Kenneth Anger, Fireworks, USA 1947, 15 min
The rarely seen original version, featuring a spoken prologue by the film-maker.
‘A dissatisfied dreamer awakes, goes out in the night seeking a ‘light’ and is drawn through the needle’s eye. A dream of a dream, he returns to a bed less empty than before.’

Kenneth Anger, La Lune Des Lapins, USA-France 1950-71, 16 min
The only Anger film shot on 35mm has never been printed on that format until now. This is the longer edit from 1971, synchronized to haunting doo-wop ballads.
‘A fable of the unattainable (the Moon) combining elements of Commedia dell’Arte with Japanese myth. A lunar dream utilizing the classic pantomime figure of Pierrot in an encounter with a prankish, enchanted Magick Lantern.’
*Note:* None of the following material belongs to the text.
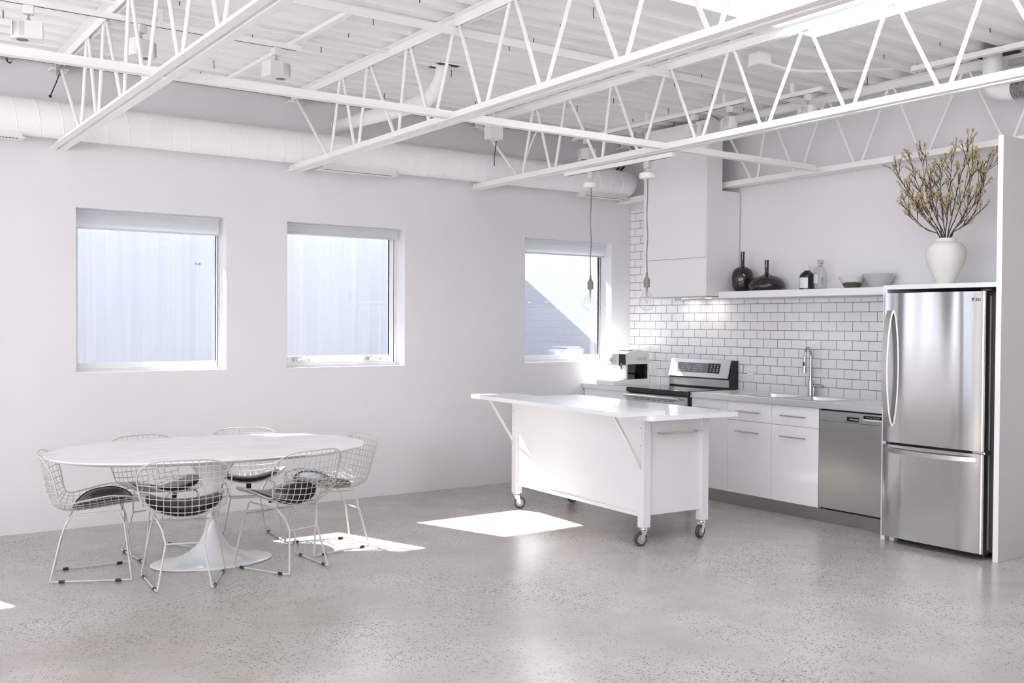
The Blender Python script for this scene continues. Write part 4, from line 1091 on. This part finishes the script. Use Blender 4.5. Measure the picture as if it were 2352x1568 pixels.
m = MB().grid([[(x, y, z) for x, y in P] for z in (.012, .10)]); m.grid([[(x*.995, y*.995, z) for x, y in P] for z in (.012, .10)])
l = link('paper_label', m, PAPER, e)
m = MB()
for z, a0, a1 in ((.083, 172, 192), (.045, 168, 196), (.032, 172, 190)):
    P = [(.0630*cos(radians(a)), .0630*sin(radians(a))) for a in range(a0, a1, 4)]; m.grid([[(x, y, zz) for x, y in P] for zz in (z, z+.003)])
link('print', m, INKG, l)
e = thing('bottle', 'clear glass bottle with a cork stopper', 'bottle', (6.92, -2.455, SZ))
prof = [(0, .003), (.048, .003), (.0525, .008), (.0525, .135), (.049, .155), (.038, .175), (.022, .190), (.0155, .197), (.0155, .214), (.017, .216)]
link('bottle_body', MB().lathe(prof, n=36), BOTG, e, smooth=60)
link('base_glass', MB().lathe([(0, .0005), (.050, .0005), (.0515, .006), (.049, .010), (0, .008)], n=32), glass_mat('bottle_base', (.55, .62, .6)), e)
link('stopper', MB().lathe([(0, .19), (.013, .19), (.0145, .214), (.025, .2165), (.025, .243), (0, .244)], n=24), CORK, e)
P = [(.0535*cos(t), .0535*sin(t)) for t in [radians(130+6*k) for k in range(12)]]
l = link('paper_label', MB().grid([[(x, y, z) for x, y in P] for z in (.05, .12)]), mat('faint_label', (.7, .7, .69), rough=.7), e)
m = MB()
for k in range(5):
    P = [(.0538*cos(radians(a)), .0538*sin(radians(a))) for a in range(145, 182, 6)]; m.grid([[(x, y, zz) for x, y in P] for zz in (.06+.012*k, .0625+.012*k)])
link('print', m, INKG, l)
# two-tone bowl (wave boundary) and wide bowl
e = thing('bowl', 'small bowl, white above and dark dipped glaze below a wavy line', 'bowl', (6.9, -2.778, SZ), group='bowls on the shelf')
m = MB(); n = 48; prof = [(.050, 0), (.056, .004), (.070, .024), (.086, .052), (.098, .075), (.106, .092)]
rows = []
for ri in range(25):
    row = []
    for j in range(n+1):
        a = 2*pi*j/n; wl = .042+.010*sin(2*a+.4)+.004*sin(3*a)
        h = .092*ri/24
        if ri == 12: h = wl
        elif ri < 12: h = wl*ri/12
        else: h = wl+(.092-wl)*(ri-12)/12
        r = lerp_tab([(z, rr_) for rr_, z in prof], h); row.append((r*cos(a), r*sin(a), h))
    rows.append(row)
ml = MB(); ml.grid(rows[:13]); ml.add(rows[0][:-1], [tuple(range(n))]); mu = MB(); mu.grid(rows[12:])
inn = [[(x*.93, y*.93, max(z, .006)) for x, y, z in rows[k]] for k in range(24, -1, -4)]
mu.grid([rows[24]]+inn); mu.add(inn[-1][:-1], [tuple(range(n))])
u = link('bowl_body', mu, BOWLW, e, smooth=60); lab(link('dipped_glaze', ml, BOWLD, e, smooth=60), 'dark brown glaze')
e = thing('bowl', 'wide pale grey bowl, the larger one next to the fridge board', 'bowl', (6.93, -3.005, SZ), group='bowls on the shelf')
link('bowl_body', MB().lathe([(0, 0), (.062, 0), (.070, .006), (.092, .045), (.118, .088), (.127, .100), (.1275, .108), (.1235, .108), (.112, .09), (.085, .045), (.06, .010), (0, .009)], n=48), BOWLG, e, smooth=50)

# urn with flowering branches
UX, UY, UZ = 6.66, -3.73, 1.7885
e = thing('ceramic_urn', 'large matte cream ceramic urn on the board above the fridge', 'vase', (UX, UY, UZ))
prof = [(0, 0), (.062, 0), (.068, .006), (.069, .015), (.083, .05), (.112, .105), (.138, .155), (.1525, .20), (.154, .235), (.146, .268), (.128, .292), (.105, .307), (.088, .313), (.082, .318), (.0815, .335), (.0755, .337), (.071, .330), (.073, .31), (.10, .29), (.13, .25), (.13, .2), (.06, .05), (0, .03)]
link('urn_body', MB().lathe([(r_*.885, z_) for r_, z_ in prof], n=56), CERAM, e, smooth=50)
rs = random.Random(11)
def branch(idx, label, tip, bend):
    """a woody stem rising from the urn mouth, with side twigs and blossoms"""
    e = thing('flowering_branch', label, 'branch', (UX, UY, UZ), group='dried flowering branches in the urn')
    st = MB(); bl = MB()
    a0 = rs.uniform(0, 6.28); base = Vector((.045*cos(a0)*.6, .04*sin(a0), .06)); mouth = Vector((tip[0]*.08+.01*cos(a0), tip[1]*.09+.012*sin(a0), .34))
    mid = mouth.lerp(Vector(tip), .5)+Vector(bend)
    pts = catmull([base, mouth, mouth.lerp(mid, .5)+Vector(bend)*.2, mid, mid.lerp(Vector(tip), .55)+Vector(bend)*.25, tip], 8)
    k = len(pts)
    # slight zigzag
    pts = [p+Vector((rs.uniform(-1, 1), rs.uniform(-1, 1), 0))*.0045*(i/k) for i, p in enumerate(pts)]
    st.tube(pts, [.0036*(1-i/k)+.0012 for i in range(k)], 5)
    def flower(p, r):
        n = rs.choice((3, 4, 5)); ph = rs.uniform(0, 6.28); tilt = Vector((rs.uniform(-1, 1), rs.uniform(-1, 1), rs.uniform(-.3, 1))).normalized()
        u = tilt.orthogonal().normalized(); v = tilt.cross(u)
        for q in range(n):
            a = ph+2*pi*q/n; d = u*cos(a)+v*sin(a); w = tilt.cross(d)
            r_ = r*rs.uniform(.8, 1.2)
            b0 = p; b1 = p+d*r_*.55+w*r_*.32+tilt*r_*.25; b2 = p+d*r_+tilt*r_*.12; b3 = p+d*r_*.55-w*r_*.32+tilt*r_*.25
            bl.add([b0, b1, b2, b3, p+d*r_*.5+tilt*r_*.02], [(0, 1, 4), (1, 2, 4), (2, 3, 4), (3, 0, 4)])
    def twig(p, d, L_, depth):
        n = max(3, int(L_/.022)); q = Vector(p); path = [q.copy()]; dd = d.copy()
        for i in range(n):
            dd = (dd+Vector((rs.uniform(-1, 1), rs.uniform(-1, 1), rs.uniform(-.5, 1)))*.20).normalized(); q = q+dd*(L_/n); path.append(q.copy())
            if rs.random() < .6: flower(q+Vector((rs.uniform(-1, 1), rs.uniform(-1, 1), rs.uniform(-1, 1)))*.006, rs.uniform(.006, .0115))
            if depth > 0 and rs.random() < .36: twig(q, (dd+Vector((rs.uniform(-1, 1), rs.uniform(-1, 1), rs.uniform(-.2, 1)))*.8).normalized(), L_*.42, depth-1)
        st.tube(path, [.0022*(1-i/len(path))+.0008 for i in range(len(path))], 4)
        for _ in range(3): flower(q+Vector((rs.uniform(-1, 1), rs.uniform(-1, 1), rs.uniform(-1, 1)))*.007, rs.uniform(.008, .0125))
    for i in range(int(k*.34), k):
        if rs.random() < .4: flower(pts[i]+Vector((rs.uniform(-1, 1), rs.uniform(-1, 1), rs.uniform(-1, 1)))*.008, rs.uniform(.006, .0115))
        if rs.random() < .46 and i < k-3:
            d0 = (pts[min(i+2, k-1)]-pts[i]).normalized(); sd = Vector((rs.uniform(-.6, .6), rs.uniform(-1, 1), rs.uniform(0, .5)))
            twig(pts[i], (d0+sd*.8).normalized(), rs.uniform(.08, .20)*(1.15-.5*i/k), 1)
    for _ in range(5): flower(pts[-1]+Vector((rs.uniform(-1, 1), rs.uniform(-1, 1), rs.uniform(-1, 1)))*.008, rs.uniform(.010, .016))
    link('stem', st, BARK, e, smooth=60)
    o = link('blossom', bl, BLOOM, e, smooth=0); o['kind'] = 'stuff'; o['label'] = 'small dried yellow blossoms'
    return e
# tips relative to the urn foot: (x depth, y lateral [+ = viewer's left], z)
TIPS = [((-.05, 0.390, .89), (0, .02, 0), 'flowering branch leaning furthest to the left, tip level with the bar above'),
        ((.02, 0.310, .98), (0, .03, 0), 'flowering branch left of centre, second from the left by tip'),
        ((.05, 0.230, .97), (0, .04, 0), 'flowering branch with a dense cluster left of the middle'),
        ((-.04, 0.150, 1.02), (0, .02, 0), 'upright flowering branch with hooked tip near the middle'),
        ((.03, 0.060, .90), (0, .02, 0), 'short flowering branch in the middle of the bunch'),
        ((-.06, -0.070, .93), (0, -.01, 0), 'flowering branch just right of the middle'),
        ((.02, -0.180, 1.08), (0, .01, 0), 'tallest flowering branch with a curled tip, right of centre'),
        ((-.04, -0.240, .93), (0, -.02, 0), 'flowering branch right of the tallest one'),
        ((.03, -0.315, .92), (0, -.02, 0), 'flowering branch reaching the upper right beside the tall panel'),
        ((-.06, -0.315, .78), (0, -.05, 0), 'flowering branch spreading right at mid height'),
        ((.0, -0.250, .66), (0, -.06, -.01), 'low flowering branch spreading right'),
        ((-.03, 0.330, .66), (0, .04, -.02), 'low flowering branch spreading left'),
        ((.05, 0.360, .79), (0, .03, 0), 'flowering branch spreading left at mid height')]
for i, (t, b, lb) in enumerate(TIPS): branch(i, lb, t, b)

# ---------------------------------------------------------------- light
w = bpy.data.worlds.new('daylight'); SC.world = w; w.use_nodes = True
nt = w.node_tree; bgn = nt.nodes['Background']
tc = nt.nodes.new('ShaderNodeTexCoord'); sp = nt.nodes.new('ShaderNodeSeparateXYZ'); rp = nt.nodes.new('ShaderNodeValToRGB')
nt.links.new(tc.outputs['Generated'], sp.inputs[0]); nt.links.new(sp.outputs['Z'], rp.inputs['Fac']); nt.links.new(rp.outputs['Color'], bgn.inputs['Color'])
e_ = rp.color_ramp.elements; e_[0].position = 0.; e_[0].color = (.92, .945, 1., 1); e_[1].position = .8; e_[1].color = (*SKY, 1)
bgn.inputs['Strength'].default_value = SKY_STR
sun = bpy.data.lights.new('sun', 'SUN'); sun.energy = SUN_STR; sun.angle = radians(.53); sun.color = (1., .98, .955)
so = bpy.data.objects.new('sun', sun); COL.objects.link(so)
so.rotation_euler = Vector((.336, -1., -.943)).to_track_quat('-Z', 'Y').to_euler(); so.location = (0, 5, 8)
def portal(loc, rot, sx, sy):
    l = bpy.data.lights.new('portal', 'AREA'); l.shape = 'RECTANGLE'; l.size = sx; l.size_y = sy; l.cycles.is_portal = True
    o = bpy.data.objects.new('daylight_portal', l); COL.objects.link(o); o.location = loc; o.rotation_euler = rot
for x0, x1, y0, y1 in SKYL: portal(((x0+x1)/2, (y0+y1)/2, zdeck((y0+y1)/2)+.40), (0, 0, 0), x1-x0, y1-y0)
for a, b in WIN: portal(((a+b)/2, .24, (ZS+ZH)/2), (radians(-90), 0, 0), b-a, ZH-ZS)
portal(((GL[0]+GL[1])/2, .24, (GL[2]+GL[3])/2), (radians(-90), 0, 0), GL[1]-GL[0], GL[3]-GL[2])
for a, b in BW: portal(((a+b)/2, YB-.1, 1.8), (radians(90), 0, 0), b-a, 2.2)
for a, b in SW: portal((XL-.1, (a+b)/2, 1.7), (radians(90), 0, radians(-90)), b-a, 2.4)
for y in (-.92, -1.22):
    l = bpy.data.lights.new('hood_lamp', 'AREA'); l.shape = 'DISK'; l.size = .05; l.energy = .28; l.color = (1, .96, .9)
    o = bpy.data.objects.new('hood_lamp', l); COL.objects.link(o); o.location = (6.90, y, 1.747)

# ---------------------------------------------------------------- camera
cam = bpy.data.cameras.new('camera'); co = bpy.data.objects.new('camera', cam); COL.objects.link(co)
F_PX, YAW, PIT, ROL, CH_, CD = 2326.1938, .617, -.0179, .0058, 1.506, 7.8138
f = Vector((sin(YAW)*cos(PIT), cos(YAW)*cos(PIT), sin(PIT))); r = Vector((cos(YAW), -sin(YAW), 0)); u = r.cross(f)
r, u = r*cos(ROL)+u*sin(ROL), -r*sin(ROL)+u*cos(ROL)
M = Matrix((r, u, -f)).transposed().to_4x4(); M.translation = Vector((0, -CD, CH_)); co.matrix_world = M
cam.sensor_width = 36; cam.lens = F_PX/2352*36; cam.clip_start = .05; cam.clip_end = 200
SC.camera = co
SC.view_settings.view_transform = 'Standard'; SC.view_settings.look = 'None'; SC.view_settings.gamma = 1; SC.view_settings.use_curve_mapping = False
SC.view_settings.exposure = EXPO
cy = SC.cycles
cy.max_bounces = 14; cy.diffuse_bounces = 8; cy.glossy_bounces = 5; cy.transmission_bounces = 8; cy.transparent_max_bounces = 16
cy.caustics_reflective = False; cy.caustics_refractive = False; cy.sample_clamp_indirect = 8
Kenneth Anger, Scorpio Rising, USA 1963, 29 min
Immensely influential for its use of pop music, Anger’s ironic critique of motorcycle gangs invokes Scorpio, the sign that rules machines, sex and death.
‘A ‘death mirror held up to American culture’ – Brando, bikes and black leather; Christ, chains and cocaine. A ‘high’ view of the myth of the American motorcyclist. The machine as totem from toy to terror. Thanatos in chrome and black leather and bursting jeans.’

Kenneth Anger, Kustom Kar Kommandos, USA 1965, 4 min
A slow and sensuous study of the hot rod craze.
‘To the soundtrack of ‘Dream Lover’ a young man strokes his customized car with a powder puff.’